What is needed: Scan the data below and pick out the lines containing the word "scene".

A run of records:
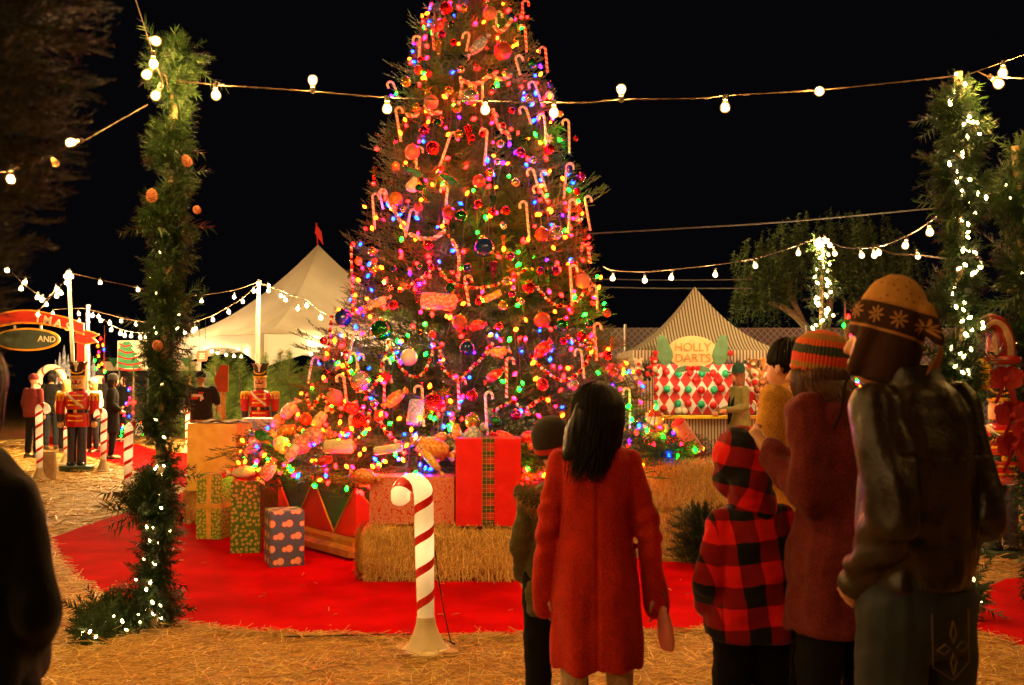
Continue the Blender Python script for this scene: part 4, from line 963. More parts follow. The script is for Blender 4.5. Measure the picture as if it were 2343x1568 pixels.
# ============================================================ candy canes standing on the ground (inner light painted as emission of the shell)
def stripe_mat(name, period, width, white, red, em, twist=1.0, emc=(1, .66, .30), grad=None):
    k = NT(name); u, v, _ = k.sep(k.uv()); f = k.ma('FRACT', k.ma('ADD', k.ma('MULTIPLY', v, 1/period), k.ma('MULTIPLY', u, twist)))
    r_ = k.ma('LESS_THAN', f, width); k.set(Base_Color=k.mix(r_, white, red), Roughness=.3, Coat_Weight=.3)
    if em:
        s_ = k.ma('MULTIPLY', k.ma('SUBTRACT', 1.0, k.ma('MULTIPLY', r_, .92)), em)
        if grad:   # glow of inner lamps painted as brighter zones of the emission
            z = k.sep(k.obj())[2]
            g = k.ma('ADD', k.ma('POWER', 2.718, k.ma('MULTIPLY', k.ma('POWER', k.ma('SUBTRACT', z, grad[0]), 2), -40)), k.ma('POWER', 2.718, k.ma('MULTIPLY', k.ma('POWER', k.ma('SUBTRACT', z, grad[1]), 2), -60)))
            g = k.ma('ADD', k.ma('MULTIPLY', g, 1.4), .35); s_ = k.ma('MULTIPLY', s_, g)
        k.set(Emission_Color=k.mix(r_, emc, (1, .02, .01)), Emission_Strength=s_)
    return k.m
M_CANE = stripe_mat('lit_blow_moulded_stripe', .19, .27, (.85, .78, .62), (.62, .008, .008), .62, -1.0, (1, .66, .28), (.62, 1.02))
M_CBASE = mat('cream_plastic_base', (.70, .58, .38), .4, var=.1)
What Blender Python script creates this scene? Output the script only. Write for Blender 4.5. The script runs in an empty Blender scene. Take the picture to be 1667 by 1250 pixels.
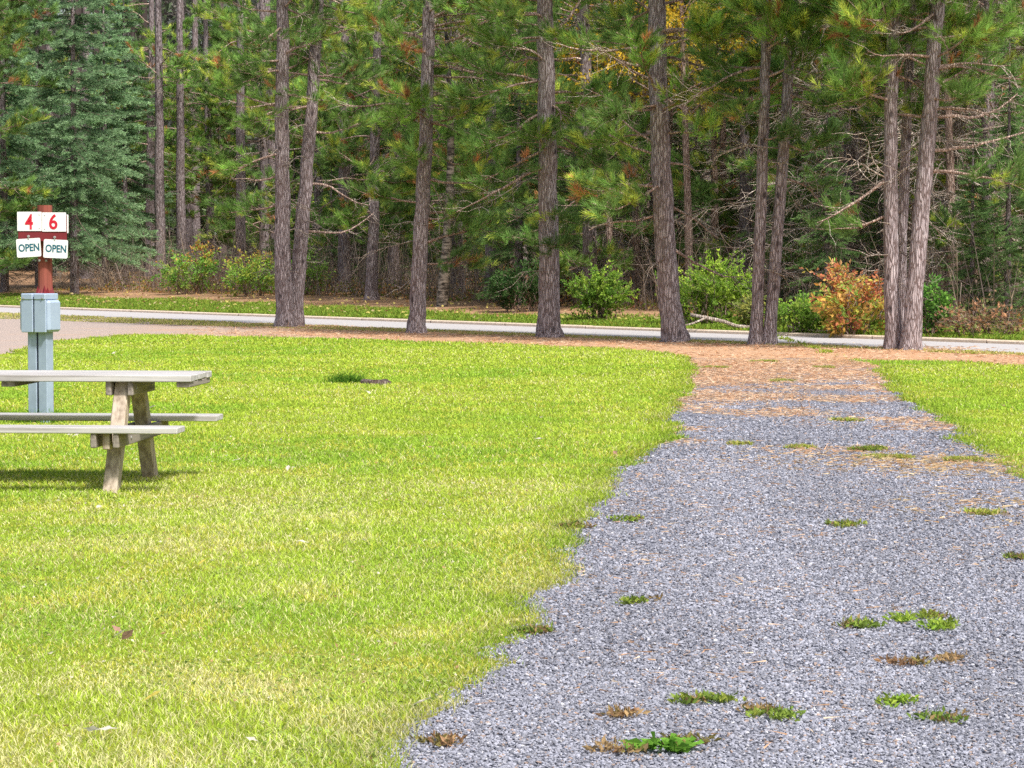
import bpy, math, random
import numpy as np
from mathutils import Vector, Matrix

R = np.random.default_rng(7)
PI = math.pi
scene = bpy.context.scene
COL = scene.collection

# ------------------------------------------------------------------ camera model
CAM_H, FPX, IW, IH = 1.545, 4400.0, 1667.0, 1250.0
PITCH = math.atan(210.0 / FPX)
def ground(px, py, z=0.0):
    """point of the world at height z seen at a photo pixel"""
    dx, dy = (px - IW/2)/FPX, -(py - IH/2)/FPX
    c, s = math.cos(PITCH), math.sin(PITCH)
    d = (dx, c + dy*s, -s + dy*c)
    t = (z - CAM_H)/d[2]
    return (d[0]*t, d[1]*t, z)
def at_depth(px, py, Y):
    dx, dy = (px - IW/2)/FPX, -(py - IH/2)/FPX
    c, s = math.cos(PITCH), math.sin(PITCH)
    d = (dx, c + dy*s, -s + dy*c)
    t = Y/d[1]
    return (d[0]*t, Y, CAM_H + d[2]*t)

# ------------------------------------------------------------------ noise
_T = np.random.default_rng(99).random((256, 256))
def vnoise(x, y):
    xi, yi = np.floor(x).astype(int), np.floor(y).astype(int)
    fx, fy = x - xi, y - yi
    fx, fy = fx*fx*(3-2*fx), fy*fy*(3-2*fy)
    a = _T[xi & 255, yi & 255]; b = _T[(xi+1) & 255, yi & 255]
    c = _T[xi & 255, (yi+1) & 255]; d = _T[(xi+1) & 255, (yi+1) & 255]
    return (a*(1-fx)+b*fx)*(1-fy) + (c*(1-fx)+d*fx)*fy
def fbm(x, y, f=1.0, o=3):
    x = np.asarray(x, float); y = np.asarray(y, float)
    s = 0; a = .5; n = 0
    for k in range(o):
        s = s + a*vnoise(x*f + 17.3*k, y*f + 5.1*k); n += a; a *= .5; f *= 2.03
    return s/n

# ------------------------------------------------------------------ mesh collecting
class MB:
    def __init__(self): self.v = []; self.f = []; self.c = []; self.n = 0; self.m = []
    def add(self, v, faces, col=(1, 1, 1), mi=0):
        v = np.asarray(v, np.float32).reshape(-1, 3)
        col = np.asarray(col, np.float32)
        if col.ndim == 1: col = np.tile(col, (len(v), 1))
        for f in faces:
            f = np.asarray(f, np.int32)
            if len(f): self.f.append(f + self.n); self.m.append(np.full(len(f), mi, np.int32))
        self.v.append(v); self.c.append(col); self.n += len(v)
    def mesh(self, name, mats, smooth=False):
        v = np.concatenate(self.v); c = np.concatenate(self.c)
        me = bpy.data.meshes.new(name)
        me.vertices.add(len(v)); me.vertices.foreach_set('co', v.ravel())
        idx = np.concatenate([f.ravel() for f in self.f])
        tot = np.concatenate([np.full(len(f), f.shape[1], np.int32) for f in self.f])
        st = np.concatenate([[0], np.cumsum(tot)[:-1]]).astype(np.int32)
        me.loops.add(len(idx)); me.loops.foreach_set('vertex_index', idx.astype(np.int32))
        me.polygons.add(len(tot)); me.polygons.foreach_set('loop_start', st)
        me.polygons.foreach_set('material_index', np.concatenate(self.m))
        me.polygons.foreach_set('use_smooth', np.full(len(tot), bool(smooth)))
        at = me.color_attributes.new('col', 'FLOAT_COLOR', 'POINT')
        at.data.foreach_set('color', np.hstack([c, np.ones((len(c), 1), np.float32)]).astype(np.float32).ravel())
        for m in (mats if isinstance(mats, (list, tuple)) else [mats]): me.materials.append(m)
        me.update(calc_edges=True); me.validate()
        return me
    def build(self, name, mats, parent=None, smooth=False, loc=None):
        o = bpy.data.objects.new(name, self.mesh(name, mats, smooth))
        COL.objects.link(o)
        if parent is not None: o.parent = parent
        if loc is not None: o.location = loc
        return o

def tag(o, label=None, cat=None, group=None, kind=None):
    for k, val in (('label', label), ('category', cat), ('group', group), ('kind', kind)):
        if val: o[k] = val
    return o
def empty(name, loc=(0, 0, 0), rz=0.0):
    o = bpy.data.objects.new(name, None); COL.objects.link(o)
    o.location = loc; o.rotation_euler = (0, 0, rz); o.empty_display_size = .2
    return o
def copy_tree(o, parent=None):
    c = o.copy(); COL.objects.link(c)
    if parent is not None: c.parent = parent
    for ch in list(o.children): copy_tree(ch, c)
    return c

def tube(mb, pts, rad, sides=6, col=(1, 1, 1), mi=0, cap=False, rough=0.0, rng=R, col2=None):
    pts = np.asarray(pts, float); n = len(pts)
    rad = np.broadcast_to(np.asarray(rad, float), (n,))
    t = np.gradient(pts, axis=0); t /= np.linalg.norm(t, axis=1, keepdims=True) + 1e-9
    up = np.where(np.abs(t[:, 2:3]) > .9, np.array([[1., 0, 0]]), np.array([[0, 0, 1.]]))
    a = np.cross(t, up); a /= np.linalg.norm(a, axis=1, keepdims=True) + 1e-9
    b = np.cross(t, a)
    th = np.arange(sides)*2*PI/sides
    rr = rad[:, None]*np.ones((1, sides))
    if rough: rr = rr*(1 + rough*(rng.random((n, sides)) - .5))
    v = pts[:, None, :] + rr[..., None]*(np.cos(th)[None, :, None]*a[:, None, :] + np.sin(th)[None, :, None]*b[:, None, :])
    i = np.arange(n-1)[:, None]*sides; j = np.arange(sides)[None, :]; j2 = (j+1) % sides
    q = np.stack([i+j, i+j2, i+sides+j2, i+sides+j], -1).reshape(-1, 4)
    if col2 is not None:
        w = np.linspace(0, 1, n)[:, None, None]
        c = (np.asarray(col)*(1-w) + np.asarray(col2)*w).clip(.25, 5)*np.ones((n, sides, 1)); c = c.reshape(-1, 3)
    else: c = col
    faces = [q]
    if cap: faces.append(np.arange((n-1)*sides, n*sides)[None, :]); faces.append(np.arange(sides)[::-1][None, :])
    mb.add(v.reshape(-1, 3), faces, c, mi)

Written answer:
Continue the Blender Python script for this scene: part 4, from line 963. More parts follow. The script is for Blender 4.5. Measure the picture as if it were 2343x1568 pixels.
What Blender Python script creates this scene? Output the script only. Write for Blender 4.5. The script runs in an empty Blender scene. Take the picture to be 1667 by 1250 pixels.
scene = bpy.context.scene
COL = scene.collection